- **What to produce**
Provide an exact copy of the data, excluding the images.

────────────────────

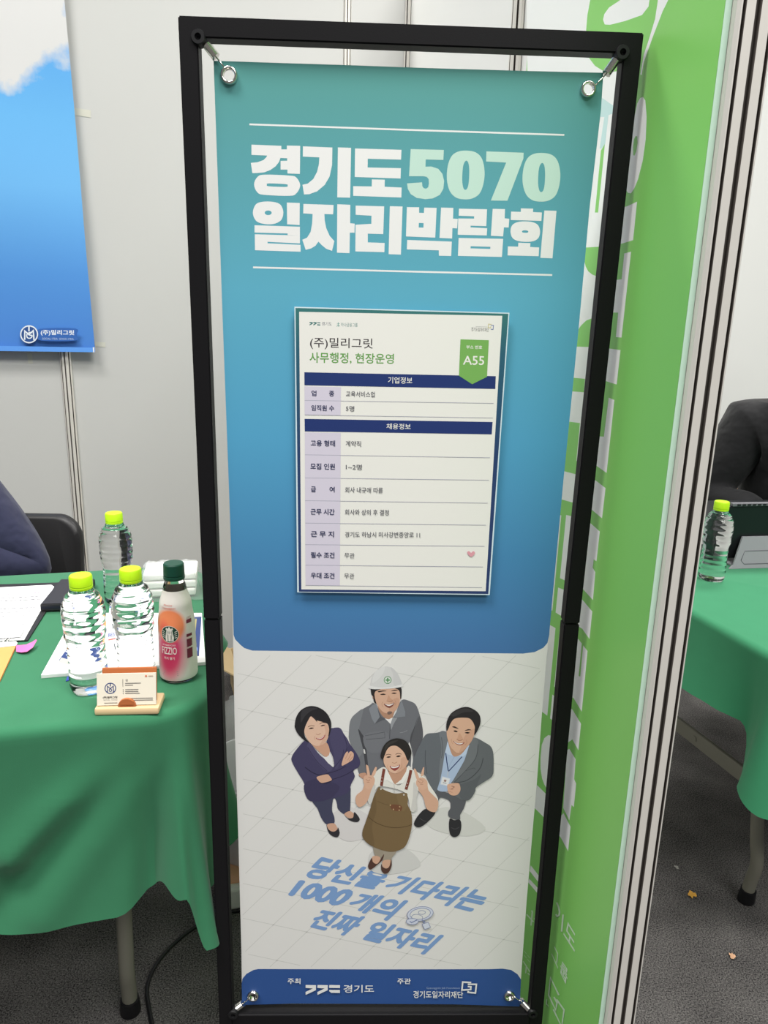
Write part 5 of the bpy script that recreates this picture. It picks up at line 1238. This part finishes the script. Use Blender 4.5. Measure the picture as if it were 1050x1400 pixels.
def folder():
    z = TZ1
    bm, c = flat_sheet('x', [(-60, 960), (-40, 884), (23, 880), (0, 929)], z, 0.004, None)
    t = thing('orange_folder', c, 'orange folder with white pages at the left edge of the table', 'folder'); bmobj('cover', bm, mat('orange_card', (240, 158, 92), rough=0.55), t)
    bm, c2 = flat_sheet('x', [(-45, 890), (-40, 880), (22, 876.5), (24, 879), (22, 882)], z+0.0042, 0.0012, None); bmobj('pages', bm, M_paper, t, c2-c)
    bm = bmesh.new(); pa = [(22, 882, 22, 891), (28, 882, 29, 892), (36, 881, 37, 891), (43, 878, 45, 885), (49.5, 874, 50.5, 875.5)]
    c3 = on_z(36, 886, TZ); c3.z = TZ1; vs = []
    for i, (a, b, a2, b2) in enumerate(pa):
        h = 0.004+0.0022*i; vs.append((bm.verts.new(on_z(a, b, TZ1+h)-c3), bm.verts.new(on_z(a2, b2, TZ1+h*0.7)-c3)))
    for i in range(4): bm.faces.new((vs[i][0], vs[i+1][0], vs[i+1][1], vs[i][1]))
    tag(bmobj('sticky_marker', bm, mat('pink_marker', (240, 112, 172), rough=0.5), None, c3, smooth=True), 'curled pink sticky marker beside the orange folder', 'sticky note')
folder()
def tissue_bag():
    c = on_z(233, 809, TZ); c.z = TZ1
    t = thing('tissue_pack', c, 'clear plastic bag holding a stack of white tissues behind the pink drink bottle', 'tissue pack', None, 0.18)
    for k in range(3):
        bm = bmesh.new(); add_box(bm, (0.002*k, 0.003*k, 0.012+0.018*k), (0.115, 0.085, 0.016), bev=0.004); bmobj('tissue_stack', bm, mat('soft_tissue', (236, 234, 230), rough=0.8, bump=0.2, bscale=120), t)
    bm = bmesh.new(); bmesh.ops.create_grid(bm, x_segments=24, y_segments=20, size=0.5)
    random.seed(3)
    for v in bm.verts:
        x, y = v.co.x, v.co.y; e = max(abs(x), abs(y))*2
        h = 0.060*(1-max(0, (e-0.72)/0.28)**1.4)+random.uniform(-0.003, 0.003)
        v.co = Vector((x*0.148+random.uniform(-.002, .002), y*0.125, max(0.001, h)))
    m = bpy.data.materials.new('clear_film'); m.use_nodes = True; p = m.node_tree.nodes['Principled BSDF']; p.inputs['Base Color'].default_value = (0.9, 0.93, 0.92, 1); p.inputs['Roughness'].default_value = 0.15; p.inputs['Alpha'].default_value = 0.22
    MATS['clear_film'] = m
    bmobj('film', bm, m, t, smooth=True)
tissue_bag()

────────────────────

- **Problem solution**
Write part 5 of the bpy script that recreates this picture. It picks up at line 1238. This part finishes the script. Use Blender 4.5. Measure the picture as if it were 1050x1400 pixels.
def folder():
    z = TZ1
    bm, c = flat_sheet('x', [(-60, 960), (-40, 884), (23, 880), (0, 929)], z, 0.004, None)
    t = thing('orange_folder', c, 'orange folder with white pages at the left edge of the table', 'folder'); bmobj('cover', bm, mat('orange_card', (240, 158, 92), rough=0.55), t)
    bm, c2 = flat_sheet('x', [(-45, 890), (-40, 880), (22, 876.5), (24, 879), (22, 882)], z+0.0042, 0.0012, None); bmobj('pages', bm, M_paper, t, c2-c)
    bm = bmesh.new(); pa = [(22, 882, 22, 891), (28, 882, 29, 892), (36, 881, 37, 891), (43, 878, 45, 885), (49.5, 874, 50.5, 875.5)]
    c3 = on_z(36, 886, TZ); c3.z = TZ1; vs = []
    for i, (a, b, a2, b2) in enumerate(pa):
        h = 0.004+0.0022*i; vs.append((bm.verts.new(on_z(a, b, TZ1+h)-c3), bm.verts.new(on_z(a2, b2, TZ1+h*0.7)-c3)))
    for i in range(4): bm.faces.new((vs[i][0], vs[i+1][0], vs[i+1][1], vs[i][1]))
    tag(bmobj('sticky_marker', bm, mat('pink_marker', (240, 112, 172), rough=0.5), None, c3, smooth=True), 'curled pink sticky marker beside the orange folder', 'sticky note')
folder()
def tissue_bag():
    c = on_z(233, 809, TZ); c.z = TZ1
    t = thing('tissue_pack', c, 'clear plastic bag holding a stack of white tissues behind the pink drink bottle', 'tissue pack', None, 0.18)
    for k in range(3):
        bm = bmesh.new(); add_box(bm, (0.002*k, 0.003*k, 0.012+0.018*k), (0.115, 0.085, 0.016), bev=0.004); bmobj('tissue_stack', bm, mat('soft_tissue', (236, 234, 230), rough=0.8, bump=0.2, bscale=120), t)
    bm = bmesh.new(); bmesh.ops.create_grid(bm, x_segments=24, y_segments=20, size=0.5)
    random.seed(3)
    for v in bm.verts:
        x, y = v.co.x, v.co.y; e = max(abs(x), abs(y))*2
        h = 0.060*(1-max(0, (e-0.72)/0.28)**1.4)+random.uniform(-0.003, 0.003)
        v.co = Vector((x*0.148+random.uniform(-.002, .002), y*0.125, max(0.001, h)))
    m = bpy.data.materials.new('clear_film'); m.use_nodes = True; p = m.node_tree.nodes['Principled BSDF']; p.inputs['Base Color'].default_value = (0.9, 0.93, 0.92, 1); p.inputs['Roughness'].default_value = 0.15; p.inputs['Alpha'].default_value = 0.22
    MATS['clear_film'] = m
    bmobj('film', bm, m, t, smooth=True)
tissue_bag()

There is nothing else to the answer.